Arbitration and mediation through FINRA


If your investment broker has stolen money from you somehow, your first step may be filing a complaint. FINRA oversees conduct within the securities industry, and it has a robust system for investigating complaints against its members, who include brokerage firms and other entities in the industry.

However, even if you have filed a complaint and FINRA has taken action, you still don’t necessarily get any of your money back. For that to happen, you may need to take legal action against the broker. This could mean going to court, but going to court is expensive and time-consuming.

Instead of going to court, many investors choose to resolve their disputes through alternative dispute resolution methods. In addition to its complaints process, FINRA also has a large dispute resolution system that relies heavily on arbitration and mediation.

In this blog post, we will explain the differences between these two methods, as well as some of their advantages and disadvantages.


Arbitration is, in some ways, like a less-formal version of going to trial. The parties argue their cases, and a neutral third party acts as the arbitrator to decide how the dispute should be resolved.

Before entering arbitration, the opposing parties typically agree to abide by the arbitrator’s decision.
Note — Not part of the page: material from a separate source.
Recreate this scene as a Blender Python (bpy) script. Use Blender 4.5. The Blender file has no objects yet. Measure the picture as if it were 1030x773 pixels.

This means they draw up a contract in which they agree to the terms of the arbitrator’s decision.


Unlike arbitration, no outsider is making the decisions in mediation. Instead, a neutral third party, known as the mediator, serves to facilitate the discussion between the parties, with the goal of helping them reach a resolution.

If the parties reach a resolution, they draft a settlement agreement. This agreement becomes a binding contract between the parties.

Advantages and disadvantages

One of the primary advantages of these alternative dispute resolution methods is that, compared to going to court, they typically wrap up a dispute much more quickly and less expensively.

For some parties, another advantage is that these methods, unlike a courtroom trial, do not become matters of public record. The parties can keep the details of their dispute private.

However, for some investors, this privacy can be a disadvantage. Because their dispute will stay private, they can’t use their story as a warning to others, and courts can’t rely upon their case as precedent.

Before taking legal action, discussing options with an experienced attorney is a good idea.